» BRIEF
Exactly reproduce each record listed below.

» RECORDS SHOWN
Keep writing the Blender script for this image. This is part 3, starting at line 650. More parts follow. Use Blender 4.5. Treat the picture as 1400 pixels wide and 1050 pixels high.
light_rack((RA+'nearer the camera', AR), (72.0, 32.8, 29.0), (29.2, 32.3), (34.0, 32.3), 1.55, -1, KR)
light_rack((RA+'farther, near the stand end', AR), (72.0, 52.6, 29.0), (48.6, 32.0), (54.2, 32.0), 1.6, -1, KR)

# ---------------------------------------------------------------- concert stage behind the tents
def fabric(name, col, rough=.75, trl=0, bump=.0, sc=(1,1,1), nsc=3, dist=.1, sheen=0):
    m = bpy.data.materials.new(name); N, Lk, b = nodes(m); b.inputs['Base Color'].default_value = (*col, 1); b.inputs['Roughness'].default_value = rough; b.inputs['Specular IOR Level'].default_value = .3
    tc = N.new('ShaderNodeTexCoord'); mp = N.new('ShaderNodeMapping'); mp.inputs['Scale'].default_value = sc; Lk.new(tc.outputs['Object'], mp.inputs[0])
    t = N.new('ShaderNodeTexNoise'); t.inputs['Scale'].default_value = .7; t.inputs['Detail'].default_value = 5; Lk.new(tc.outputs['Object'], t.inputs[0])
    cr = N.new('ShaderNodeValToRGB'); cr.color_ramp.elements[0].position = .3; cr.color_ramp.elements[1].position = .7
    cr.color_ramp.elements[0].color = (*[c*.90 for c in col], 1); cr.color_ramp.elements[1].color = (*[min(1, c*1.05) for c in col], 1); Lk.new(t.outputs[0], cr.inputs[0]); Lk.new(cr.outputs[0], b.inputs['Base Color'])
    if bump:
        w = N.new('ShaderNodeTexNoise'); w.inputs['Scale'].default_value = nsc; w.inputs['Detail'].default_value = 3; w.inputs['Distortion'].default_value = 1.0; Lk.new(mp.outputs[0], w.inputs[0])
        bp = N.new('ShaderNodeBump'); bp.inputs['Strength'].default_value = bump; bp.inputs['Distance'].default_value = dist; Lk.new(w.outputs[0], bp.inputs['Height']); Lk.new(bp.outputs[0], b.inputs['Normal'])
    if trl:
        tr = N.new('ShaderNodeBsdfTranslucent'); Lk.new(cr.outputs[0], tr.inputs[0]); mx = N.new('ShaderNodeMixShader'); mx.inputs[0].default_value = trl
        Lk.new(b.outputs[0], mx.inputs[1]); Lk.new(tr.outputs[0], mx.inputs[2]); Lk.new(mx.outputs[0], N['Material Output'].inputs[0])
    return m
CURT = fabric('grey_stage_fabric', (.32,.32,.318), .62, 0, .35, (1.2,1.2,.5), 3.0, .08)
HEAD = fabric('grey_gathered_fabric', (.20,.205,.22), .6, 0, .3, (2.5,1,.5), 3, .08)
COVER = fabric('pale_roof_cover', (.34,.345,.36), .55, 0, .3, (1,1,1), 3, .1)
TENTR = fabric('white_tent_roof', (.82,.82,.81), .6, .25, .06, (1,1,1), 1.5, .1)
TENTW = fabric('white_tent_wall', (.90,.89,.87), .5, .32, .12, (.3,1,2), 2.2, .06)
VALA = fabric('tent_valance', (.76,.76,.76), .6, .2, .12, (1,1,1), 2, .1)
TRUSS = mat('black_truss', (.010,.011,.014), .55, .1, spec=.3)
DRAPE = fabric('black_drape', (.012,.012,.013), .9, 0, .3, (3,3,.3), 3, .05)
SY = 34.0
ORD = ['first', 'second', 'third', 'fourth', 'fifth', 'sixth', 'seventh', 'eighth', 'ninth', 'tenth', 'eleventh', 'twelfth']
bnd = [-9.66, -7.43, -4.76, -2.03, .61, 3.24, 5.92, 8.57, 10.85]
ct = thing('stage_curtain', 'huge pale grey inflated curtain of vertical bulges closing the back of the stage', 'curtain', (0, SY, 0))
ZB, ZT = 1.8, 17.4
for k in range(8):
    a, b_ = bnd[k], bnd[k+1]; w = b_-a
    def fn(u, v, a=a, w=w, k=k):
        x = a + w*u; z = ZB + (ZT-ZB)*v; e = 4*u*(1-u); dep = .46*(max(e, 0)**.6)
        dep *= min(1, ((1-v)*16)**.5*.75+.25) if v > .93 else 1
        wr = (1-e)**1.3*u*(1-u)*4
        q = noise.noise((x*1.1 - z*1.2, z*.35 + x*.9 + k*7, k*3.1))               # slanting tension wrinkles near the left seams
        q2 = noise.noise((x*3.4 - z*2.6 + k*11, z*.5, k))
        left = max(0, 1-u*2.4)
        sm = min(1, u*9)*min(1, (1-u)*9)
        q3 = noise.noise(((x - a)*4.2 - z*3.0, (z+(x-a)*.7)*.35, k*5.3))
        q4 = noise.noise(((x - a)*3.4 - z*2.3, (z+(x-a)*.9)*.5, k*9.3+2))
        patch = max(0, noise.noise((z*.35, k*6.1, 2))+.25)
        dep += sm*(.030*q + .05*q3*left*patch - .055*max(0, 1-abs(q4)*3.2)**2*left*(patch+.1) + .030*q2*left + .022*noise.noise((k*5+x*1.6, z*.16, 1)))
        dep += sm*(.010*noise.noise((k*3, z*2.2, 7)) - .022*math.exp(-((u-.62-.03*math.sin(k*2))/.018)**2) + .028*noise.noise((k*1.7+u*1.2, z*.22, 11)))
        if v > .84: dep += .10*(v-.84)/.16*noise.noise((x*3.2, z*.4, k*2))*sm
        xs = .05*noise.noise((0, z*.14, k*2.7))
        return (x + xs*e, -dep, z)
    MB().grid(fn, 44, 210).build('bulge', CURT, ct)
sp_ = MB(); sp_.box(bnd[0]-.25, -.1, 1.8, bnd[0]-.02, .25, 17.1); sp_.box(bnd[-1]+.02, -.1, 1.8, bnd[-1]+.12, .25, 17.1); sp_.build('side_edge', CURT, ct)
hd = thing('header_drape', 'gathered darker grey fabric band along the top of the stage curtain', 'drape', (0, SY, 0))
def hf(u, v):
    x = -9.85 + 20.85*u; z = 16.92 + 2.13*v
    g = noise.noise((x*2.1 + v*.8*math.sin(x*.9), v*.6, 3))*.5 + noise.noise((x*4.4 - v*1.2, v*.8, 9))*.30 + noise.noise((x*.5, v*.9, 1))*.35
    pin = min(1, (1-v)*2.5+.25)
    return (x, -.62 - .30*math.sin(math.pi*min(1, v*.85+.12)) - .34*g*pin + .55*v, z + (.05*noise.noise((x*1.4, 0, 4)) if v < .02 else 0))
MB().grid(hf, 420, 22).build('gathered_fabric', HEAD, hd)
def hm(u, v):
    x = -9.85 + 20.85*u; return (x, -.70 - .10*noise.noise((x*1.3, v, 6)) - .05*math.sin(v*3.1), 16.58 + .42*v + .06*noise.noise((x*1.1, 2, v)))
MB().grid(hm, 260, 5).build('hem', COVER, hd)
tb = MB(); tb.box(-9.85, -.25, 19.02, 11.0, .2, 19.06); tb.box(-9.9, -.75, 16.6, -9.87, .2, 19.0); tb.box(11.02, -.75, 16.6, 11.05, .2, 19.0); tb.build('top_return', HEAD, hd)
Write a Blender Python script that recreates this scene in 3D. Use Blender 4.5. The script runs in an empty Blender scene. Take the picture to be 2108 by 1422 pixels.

» TASK RESPONSE
Keep writing the Blender script for this image. This is part 3, starting at line 650. More parts follow. Use Blender 4.5. Treat the picture as 1400 pixels wide and 1050 pixels high.
light_rack((RA+'nearer the camera', AR), (72.0, 32.8, 29.0), (29.2, 32.3), (34.0, 32.3), 1.55, -1, KR)
light_rack((RA+'farther, near the stand end', AR), (72.0, 52.6, 29.0), (48.6, 32.0), (54.2, 32.0), 1.6, -1, KR)

# ---------------------------------------------------------------- concert stage behind the tents
def fabric(name, col, rough=.75, trl=0, bump=.0, sc=(1,1,1), nsc=3, dist=.1, sheen=0):
    m = bpy.data.materials.new(name); N, Lk, b = nodes(m); b.inputs['Base Color'].default_value = (*col, 1); b.inputs['Roughness'].default_value = rough; b.inputs['Specular IOR Level'].default_value = .3
    tc = N.new('ShaderNodeTexCoord'); mp = N.new('ShaderNodeMapping'); mp.inputs['Scale'].default_value = sc; Lk.new(tc.outputs['Object'], mp.inputs[0])
    t = N.new('ShaderNodeTexNoise'); t.inputs['Scale'].default_value = .7; t.inputs['Detail'].default_value = 5; Lk.new(tc.outputs['Object'], t.inputs[0])
    cr = N.new('ShaderNodeValToRGB'); cr.color_ramp.elements[0].position = .3; cr.color_ramp.elements[1].position = .7
    cr.color_ramp.elements[0].color = (*[c*.90 for c in col], 1); cr.color_ramp.elements[1].color = (*[min(1, c*1.05) for c in col], 1); Lk.new(t.outputs[0], cr.inputs[0]); Lk.new(cr.outputs[0], b.inputs['Base Color'])
    if bump:
        w = N.new('ShaderNodeTexNoise'); w.inputs['Scale'].default_value = nsc; w.inputs['Detail'].default_value = 3; w.inputs['Distortion'].default_value = 1.0; Lk.new(mp.outputs[0], w.inputs[0])
        bp = N.new('ShaderNodeBump'); bp.inputs['Strength'].default_value = bump; bp.inputs['Distance'].default_value = dist; Lk.new(w.outputs[0], bp.inputs['Height']); Lk.new(bp.outputs[0], b.inputs['Normal'])
    if trl:
        tr = N.new('ShaderNodeBsdfTranslucent'); Lk.new(cr.outputs[0], tr.inputs[0]); mx = N.new('ShaderNodeMixShader'); mx.inputs[0].default_value = trl
        Lk.new(b.outputs[0], mx.inputs[1]); Lk.new(tr.outputs[0], mx.inputs[2]); Lk.new(mx.outputs[0], N['Material Output'].inputs[0])
    return m
CURT = fabric('grey_stage_fabric', (.32,.32,.318), .62, 0, .35, (1.2,1.2,.5), 3.0, .08)
HEAD = fabric('grey_gathered_fabric', (.20,.205,.22), .6, 0, .3, (2.5,1,.5), 3, .08)
COVER = fabric('pale_roof_cover', (.34,.345,.36), .55, 0, .3, (1,1,1), 3, .1)
TENTR = fabric('white_tent_roof', (.82,.82,.81), .6, .25, .06, (1,1,1), 1.5, .1)
TENTW = fabric('white_tent_wall', (.90,.89,.87), .5, .32, .12, (.3,1,2), 2.2, .06)
VALA = fabric('tent_valance', (.76,.76,.76), .6, .2, .12, (1,1,1), 2, .1)
TRUSS = mat('black_truss', (.010,.011,.014), .55, .1, spec=.3)
DRAPE = fabric('black_drape', (.012,.012,.013), .9, 0, .3, (3,3,.3), 3, .05)
SY = 34.0
ORD = ['first', 'second', 'third', 'fourth', 'fifth', 'sixth', 'seventh', 'eighth', 'ninth', 'tenth', 'eleventh', 'twelfth']
bnd = [-9.66, -7.43, -4.76, -2.03, .61, 3.24, 5.92, 8.57, 10.85]
ct = thing('stage_curtain', 'huge pale grey inflated curtain of vertical bulges closing the back of the stage', 'curtain', (0, SY, 0))
ZB, ZT = 1.8, 17.4
for k in range(8):
    a, b_ = bnd[k], bnd[k+1]; w = b_-a
    def fn(u, v, a=a, w=w, k=k):
        x = a + w*u; z = ZB + (ZT-ZB)*v; e = 4*u*(1-u); dep = .46*(max(e, 0)**.6)
        dep *= min(1, ((1-v)*16)**.5*.75+.25) if v > .93 else 1
        wr = (1-e)**1.3*u*(1-u)*4
        q = noise.noise((x*1.1 - z*1.2, z*.35 + x*.9 + k*7, k*3.1))               # slanting tension wrinkles near the left seams
        q2 = noise.noise((x*3.4 - z*2.6 + k*11, z*.5, k))
        left = max(0, 1-u*2.4)
        sm = min(1, u*9)*min(1, (1-u)*9)
        q3 = noise.noise(((x - a)*4.2 - z*3.0, (z+(x-a)*.7)*.35, k*5.3))
        q4 = noise.noise(((x - a)*3.4 - z*2.3, (z+(x-a)*.9)*.5, k*9.3+2))
        patch = max(0, noise.noise((z*.35, k*6.1, 2))+.25)
        dep += sm*(.030*q + .05*q3*left*patch - .055*max(0, 1-abs(q4)*3.2)**2*left*(patch+.1) + .030*q2*left + .022*noise.noise((k*5+x*1.6, z*.16, 1)))
        dep += sm*(.010*noise.noise((k*3, z*2.2, 7)) - .022*math.exp(-((u-.62-.03*math.sin(k*2))/.018)**2) + .028*noise.noise((k*1.7+u*1.2, z*.22, 11)))
        if v > .84: dep += .10*(v-.84)/.16*noise.noise((x*3.2, z*.4, k*2))*sm
        xs = .05*noise.noise((0, z*.14, k*2.7))
        return (x + xs*e, -dep, z)
    MB().grid(fn, 44, 210).build('bulge', CURT, ct)
sp_ = MB(); sp_.box(bnd[0]-.25, -.1, 1.8, bnd[0]-.02, .25, 17.1); sp_.box(bnd[-1]+.02, -.1, 1.8, bnd[-1]+.12, .25, 17.1); sp_.build('side_edge', CURT, ct)
hd = thing('header_drape', 'gathered darker grey fabric band along the top of the stage curtain', 'drape', (0, SY, 0))
def hf(u, v):
    x = -9.85 + 20.85*u; z = 16.92 + 2.13*v
    g = noise.noise((x*2.1 + v*.8*math.sin(x*.9), v*.6, 3))*.5 + noise.noise((x*4.4 - v*1.2, v*.8, 9))*.30 + noise.noise((x*.5, v*.9, 1))*.35
    pin = min(1, (1-v)*2.5+.25)
    return (x, -.62 - .30*math.sin(math.pi*min(1, v*.85+.12)) - .34*g*pin + .55*v, z + (.05*noise.noise((x*1.4, 0, 4)) if v < .02 else 0))
MB().grid(hf, 420, 22).build('gathered_fabric', HEAD, hd)
def hm(u, v):
    x = -9.85 + 20.85*u; return (x, -.70 - .10*noise.noise((x*1.3, v, 6)) - .05*math.sin(v*3.1), 16.58 + .42*v + .06*noise.noise((x*1.1, 2, v)))
MB().grid(hm, 260, 5).build('hem', COVER, hd)
tb = MB(); tb.box(-9.85, -.25, 19.02, 11.0, .2, 19.06); tb.box(-9.9, -.75, 16.6, -9.87, .2, 19.0); tb.box(11.02, -.75, 16.6, 11.05, .2, 19.0); tb.build('top_return', HEAD, hd)
Write a Blender Python script that recreates this scene in 3D. Use Blender 4.5. The script runs in an empty Blender scene. Take the picture to be 2108 by 1422 pixels.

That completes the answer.